Mr Zuma’s counsel quite naturally agreed to the postponement to Friday June 8, but coyly suggested that it would be prudent to await the outcomes of Mr Zuma’s review application and the DA’s challenge to the funding agreement, as if either matter would influence the day on which Mr Zuma will have to sit in the dock as the case unfolds, the 200-odd witnesses for the prosecution give testimony, and the thousands of pages of evidence are submitted into the record.
The heads of argument in Mr Zuma’s review application should make interesting reading, because after his dramatic climb down in the Supreme Court of Appeals last year, in which his counsel conceded that Mr Mpshe’s 2009 decision to withdraw charges was indeed irrational, the legal cupboard is bare.
Even the argument that he has been denied a speedy trial is baseless, because every delay in bringing thas matter before the court, has been at Mr Zuma’s behest in relentless pursuit of his Stalingrad strategy.

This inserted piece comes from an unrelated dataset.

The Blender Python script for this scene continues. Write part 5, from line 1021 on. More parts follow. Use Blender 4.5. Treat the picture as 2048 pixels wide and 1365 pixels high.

And the court knows this.
Mr Zuma is also more or less out in the cold as far as the ANC is concerned.
After its last meeting, the NEC issued a statment enjoining its members to refrain from using any party structures to rally support for Mr Zuma’s cause.
Any such support, the NEC said, would be entirely of a personal nature, and members were requested to not wear party colours or regalia if they choose to attend court.
That appeal clearly fell on deaf ears, if the blizzard of black, green and gold at the Durban High Court on Friday morning was any indication.
Surprisingly, ANC KwaZulu-Natal leader, Sihle Zikalala, also appeared on stage after the court proceedings, one of many praise-singers, along with a solid phalanx of religious leaders, who unctuously declared their belief in Mr Zuma’s innocence, but none of this, thankfully, will get him off the hook.